[Begin DATA PROVIDED]

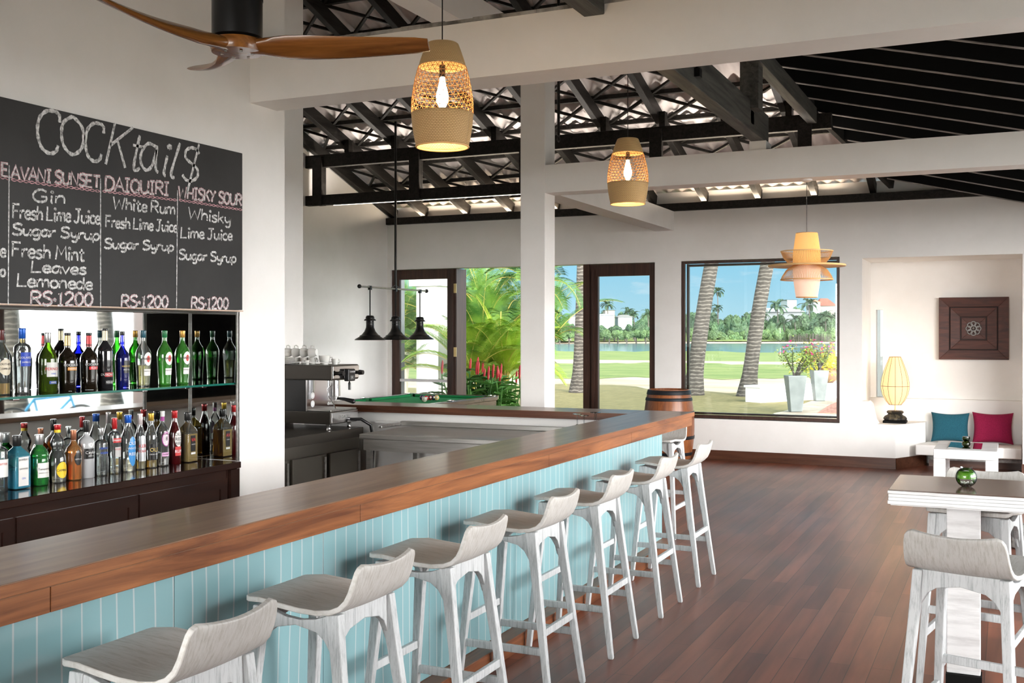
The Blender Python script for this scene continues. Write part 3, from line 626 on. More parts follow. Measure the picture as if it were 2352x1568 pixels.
# cups and saucers on the machine
def cup_mb():
    return MB().lathe([(0.001, 0.0), (0.026, 0.0), (0.028, 0.006), (0.036, 0.03), (0.040, 0.062), (0.037, 0.062), (0.033, 0.03), (0.024, 0.01), (0.001, 0.009)], 20, caps=False)
def place_cup(x, y, z, lab, lie=None, rz=0.0, s=1.0):
    t_ = thing('coffee_cup', lab, 'cup', (x, y, z), 'cups on the espresso machine', rz)
    m = cup_mb(); h = MB().tube([(0.033, 0, 0.05), (0.055, 0, 0.05), (0.06, 0, 0.035), (0.05, 0, 0.018), (0.032, 0, 0.018)], 0.0045, 6)
    if lie is not None:
        R = Matrix.Translation((0, 0, 0.040)) @ Matrix.Rotation(lie, 4, 'Y') @ Matrix.Translation((0, 0, -0.03)); m.xform(R); h.xform(R)
    m.build('body', M_china, t_, smooth=50, world=False); h.build('handle', M_china, t_, smooth=60, world=False)
    t_.scale = (s, s, s)
zt = 1.431
for i, x in enumerate((-5.70, -5.615, -5.53, -5.445)):
    place_cup(x, 7.70, zt, 'white cup standing under the lying cup, %s from the white pier' % ORD[i], None, 1.2, 0.95)
for i, x in enumerate((-5.69, -5.605, -5.52, -5.435)):
    place_cup(x, 7.70, zt + 0.060, 'white cup lying on its side in the top row, %s from the white pier' % ORD[i], -PI / 2 * 1.06, 0.15, 1.05)
place_cup(-5.335, 7.72, zt, 'wide white bowl-shaped cup near the front corner of the machine', None, 0.3, 1.25)
place_cup(-5.255, 7.76, zt, 'small white cup with a wire-thin handle at the front edge of the machine', None, 0.2, 0.8)
place_cup(-5.44, 7.61, zt, 'small white espresso cup with its handle towards the bar', None, 0.1, 0.62)
for i in range(5):
    tag(MB().lathe([(0.03, 0), (0.06, 0.004), (0.068, 0.010), (0.066, 0.012), (0.03, 0.006)], 24, (-5.655, 7.625, zt + 0.012 * i + 0.001)).build('saucer', M_china, smooth=50), 'white saucer, %s from the bottom of the stack by the pier' % ORD[i], 'saucer', 'stacked saucers')

# ================================================================== BACK BAR
bk = thing('back_counter', 'black brown back counter with cupboard doors under the bottles', 'counter', (-4.6, 3.4, 0))
MB().box(-4.79, -4.375, 1.22, 5.425, 0.855, 0.895).build('countertop', M_darkcounter, bk, bevel=0.004)
MB().box(-4.79, -4.405, 1.22, 5.42, 0.08, 0.854).build('body', M_darkcounter, bk)
for a, b_ in ((1.3, 2.1), (2.12, 2.92), (2.94, 3.74), (3.76, 4.56), (4.58, 5.32)):
    d_ = MB().box(-4.404, -4.398, a, a + 0.06, 0.1, 0.80).box(-4.404, -4.398, b_ - 0.06, b_, 0.1, 0.80).box(-4.404, -4.398, a + 0.06, b_ - 0.06, 0.74, 0.80).box(-4.404, -4.398, a + 0.06, b_ - 0.06, 0.1, 0.16).build('door', M_darkcounter, bk)
MB().box(-4.404, -4.385, 5.34, 5.42, 0.0, 0.85).build('end_post', M_darkcounter, bk)
MR = []
for i, (a, b_) in enumerate(((1.21, 3.1), (3.102, 5.03), (5.032, 5.436))):
    MR.append(tag(MB().box(-4.798, -4.79, a, b_, 0.896, 1.83).build('wall_mirror', M_mirror), ['wall mirror behind the bottles at the hidden left end', 'wide wall mirror behind the spirit bottles reflecting windows', 'narrow wall mirror strip behind the green bottles'][i], 'mirror'))
tag(MB().box(-4.786, -4.402, 5.430, 5.438, 0.897, 1.83).build('wall_mirror', M_mirror), 'side mirror on the end of the bottle recess, reflecting the bottles', 'mirror')
tag(MB().box(-4.789, -4.782, 5.422, 5.429, 0.897, 1.829).box(-4.412, -4.401, 5.418, 5.429, 0.897, 1.829).box(-4.789, -4.401, 5.419, 5.429, 1.8295, 1.834).build('mirror_trim', M_steel), 'thin silver trim round the side mirror', 'trim')
struct('trim_2', MB().box(-4.79, -4.372, 1.2, 5.44, 1.8352, 1.8425), mat('light_wood_lip', (0.55, 0.40, 0.30), 0.5))
gs = thing('glass_shelf', 'long green-edged glass shelf of bottles in front of the mirrors', 'shelf', (-4.6, 3.4, 1.376))
MB().box(-4.788, -4.434, 1.22, 5.428, 1.376, 1.388).build('glass_panel', M_shelfglass, gs)
MB().box(-4.434, -4.428, 1.22, 5.428, 1.3762, 1.3878).build('front_edge', M_shelfedge, gs)
for y in (2.2, 3.1, 4.05, 4.98, 5.35):
    MB().box(-4.788, -4.74, y - 0.02, y + 0.02, 1.345, 1.3755).build('bracket', M_chrome, gs, bevel=0.004)
# ================================================================== STOOLS
SXT, SXF = (0.125, -0.165), (0.235, -0.235)
def legp(sx, sy, z):
    t = (0.79 - z) / 0.79; i = 0 if sx > 0 else 1
    return Vector((SXT[i] + (SXF[i] - SXT[i]) * t, sy * (0.158 + (0.208 - 0.158) * t), z))
def build_stool():
    t_ = thing('bar_stool', '', 'stool')
    st = [(-0.228, 0.806, 0.150), (-0.222, 0.806, 0.172), (-0.205, 0.806, 0.182), (-0.15, 0.804, 0.192), (-0.07, 0.796, 0.199), (0.01, 0.788, 0.202), (0.08, 0.786, 0.202), (0.13, 0.792, 0.200), (0.165, 0.806, 0.197), (0.188, 0.829, 0.194), (0.203, 0.860, 0.191), (0.214, 0.895, 0.188), (0.222, 0.925, 0.182), (0.226, 0.940, 0.172), (0.228, 0.948, 0.150)]
    rings = []; n = 11
    for i, (x, z, hw) in enumerate(st):
        a = st[max(i - 1, 0)]; b_ = st[min(i + 1, len(st) - 1)]
        d = Vector((b_[0] - a[0], 0, b_[1] - a[1])).normalized(); nn = Vector((-d.z, 0, d.x))
        up = max(0.0, min(1.0, (z - 0.80) / 0.14)) if x > 0.1 else 0.0
        top = []; bot = []
        for j in range(n):
            s_ = -1 + 2 * j / (n - 1); e_ = s_ * s_
            p = Vector((x + 0.016 * up * (1 - e_), s_ * hw, z + 0.007 * e_ * (1 - up) + 0.014 * (e_ - 0.6) * up + (0.0 if x > -0.2 else -0.006 * e_)))
            top.append(p + nn * 0.009); bot.append(p - nn * 0.009)
        rings.append(top + bot[::-1])
    MB().loft(rings).build('seat', M_seat, t_, smooth=50, world=False, bevel=0.003)
    for sx in (1, -1):
        for sy in (1, -1):
            rings = []
            for z, wx, wy in ((0.0, 0.024, 0.024), (0.012, 0.028, 0.028), (0.33, 0.034, 0.032), (0.66, 0.044, 0.036), (0.787, 0.052, 0.038)):
                p = legp(sx, sy, z); rings.append([p + Vector((a * wx / 2, b_ * wy / 2, 0)) for a, b_ in ((-1, -1), (1, -1), (1, 1), (-1, 1))])
            MB().loft(rings).build('leg', M_whitewash, t_, world=False, bevel=0.004)
    def arch(h0, h1, top):
        lo = [(h1 + 0.012, 0.62), (h1 - 0.012, 0.665), (h1 - 0.032, 0.698), (h1 - 0.065, 0.722), ((h0 + h1) / 2, 0.738), (h0 + 0.065, 0.722), (h0 + 0.032, 0.698), (h0 + 0.012, 0.665), (h0 - 0.012, 0.62)]
        return top + lo
    sd = arch(-0.165, 0.125, [(-0.165, 0.788), (-0.12, 0.780), (-0.06, 0.762), (0.0, 0.757), (0.06, 0.765), (0.125, 0.788)])
    for sy in (1, -1): MB().prism(sd, sy * 0.162 - 0.012, sy * 0.162 + 0.012, 'Y').build('apron', M_whitewash, t_, world=False, bevel=0.003)
    bk_ = arch(-0.155, 0.155, [(-0.155, 0.788), (0.155, 0.788)])
    for x in (0.128, -0.168): MB().prism(bk_, x - 0.012, x + 0.012, 'X').build('apron', M_whitewash, t_, world=False, bevel=0.003)
    for z, pr in ((0.33, ((1, -1), (1, 1))), (0.36, ((-1, -1), (-1, 1))), (0.25, ((1, 1), (-1, 1))), (0.25, ((1, -1), (-1, -1)))):
        MB().bar(legp(*pr[0], z), legp(*pr[1], z), 0.020, 0.034).build('stretcher', M_whitewash, t_, world=False, bevel=0.003)
    return t_
stool = build_stool(); used = False
def put_stool(x, y, rz, label, group, sz=1.0):
    global used
    o = stool if not used else copy_tree(stool); used = True
    o.location = (x, y, 0); o.rotation_euler = (0, 0, rz); o.scale = (1, 1, sz); tag(o, label, 'stool', group)
    return o
pos = ['nearest the viewer at the bar front', 'second from the viewer along the bar front', 'third from the viewer along the bar front', 'fourth from the viewer, middle of the row at the bar front', 'third from the far end of the row at the bar front', 'second from the far end of the row at the bar front', 'farthest of the row along the bar front']
for y, q in zip((2.316, 3.096, 3.866, 4.69, 5.52, 6.41, 7.267), pos):
    put_stool(-2.115, y, 0, 'whitewashed wooden bar stool, ' + q, 'bar stools along the bar')
put_stool(-2.70, 8.83, PI / 2, 'whitewashed bar stool almost hidden beyond the end of the bar', 'bar stools along the bar')
put_stool(-0.128, 4.541, math.radians(-104.4), 'whitewashed bar stool seen from behind at the near side of the brown table', 'stools at the high table')
put_stool(-0.14, 5.66, math.radians(80), 'whitewashed bar stool on the far side of the brown table', 'stools at the high table', 1.07)
# ------------------------------------------------------------------ high table
ht = thing('high_table', 'tall whitewashed table with layered edge and glossy brown top', 'table', (0.25, 5.365, 0))
MB().box(-0.484, 1.0, 5.086, 5.644, 0.996, 1.0005).build('table_inlay', M_tablebrown, ht)
for z0, z1, k in ((0.982, 0.998, 0), (0.967, 0.981, 1), (0.952, 0.966, 1), (0.936, 0.951, 0)):
    MB().box(-0.49 + 0.003 * k, 1.0, 5.08 + 0.003 * k, 5.65 - 0.003 * k, z0, z1 - (0.0025 if k == 0 and z1 > 0.99 else 0)).build('edge_board', M_tablewhite, ht, bevel=0.002)
MB().box(-0.478, 0.99, 5.09, 5.64, 0.93, 0.985).build('core', M_tablewhite, ht)
for x in (-0.255, 0.72):
    l_ = MB().box(x, x + 0.143, 5.30, 5.36, 0.15, 0.93).build('leg', M_tablewhite, ht, bevel=0.004)
    MB().box(x - 0.003, x + 0.148, 5.28, 5.38, 0.0, 0.149).build('foot', M_black, l_)
bo = thing('glass_bowl', 'small round glass bowl of green leaves on the brown high table', 'bowl', (-0.173, 5.33, 1.0005))
def ballprof(r, z0, za, zb, k=10):
    return [(r * math.sin(math.acos(max(-1, min(1, (z - z0) / r)))), z) for z in [za + (zb - za) * i / k for i in range(k + 1)]]
MB().lathe([(0.001, 1.0012)] + ballprof(0.046, 1.043, 1.0015, 1.083, 14) + [(0.024, 1.086), (0.026, 1.089)], 28, (-0.173, 5.33, 0), caps=False).build('glass', thinclear, bo, smooth=60)
M_leaf = mat('fresh_green_leaf', (0.10, 0.34, 0.015), 0.35); noise_col(M_leaf, (0.05, 0.24, 0.006), (0.20, 0.50, 0.04), 30)
MB().lathe(ballprof(0.041, 1.043, 1.038, 1.066, 8), 28, (-0.173, 5.33, 0), caps=False).build('leaf', M_leaf, bo, smooth=60)
mb = MB(); r_ = random.Random(5)
for i in range(16): mb.sphere((-0.173 + r_.uniform(-0.024, 0.024), 5.33 + r_.uniform(-0.024, 0.024), 1.0115 + r_.uniform(0, 0.006)), 0.007, 8, 6)
mb.build('pebbles', mat('white_pebbles', (0.8, 0.78, 0.74), 0.3), bo, smooth=60)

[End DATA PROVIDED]

EXERCISE INSTRUCTIONS
For each line in the data above that contains the string "from", extract the line.

RESULT OF THIS EXERCISE
The Blender Python script for this scene continues. Write part 3, from line 626 on. More parts follow. Measure the picture as if it were 2352x1568 pixels.
    place_cup(x, 7.70, zt, 'white cup standing under the lying cup, %s from the white pier' % ORD[i], None, 1.2, 0.95)
    place_cup(x, 7.70, zt + 0.060, 'white cup lying on its side in the top row, %s from the white pier' % ORD[i], -PI / 2 * 1.06, 0.15, 1.05)
    tag(MB().lathe([(0.03, 0), (0.06, 0.004), (0.068, 0.010), (0.066, 0.012), (0.03, 0.006)], 24, (-5.655, 7.625, zt + 0.012 * i + 0.001)).build('saucer', M_china, smooth=50), 'white saucer, %s from the bottom of the stack by the pier' % ORD[i], 'saucer', 'stacked saucers')
pos = ['nearest the viewer at the bar front', 'second from the viewer along the bar front', 'third from the viewer along the bar front', 'fourth from the viewer, middle of the row at the bar front', 'third from the far end of the row at the bar front', 'second from the far end of the row at the bar front', 'farthest of the row along the bar front']
put_stool(-0.128, 4.541, math.radians(-104.4), 'whitewashed bar stool seen from behind at the near side of the brown table', 'stools at the high table')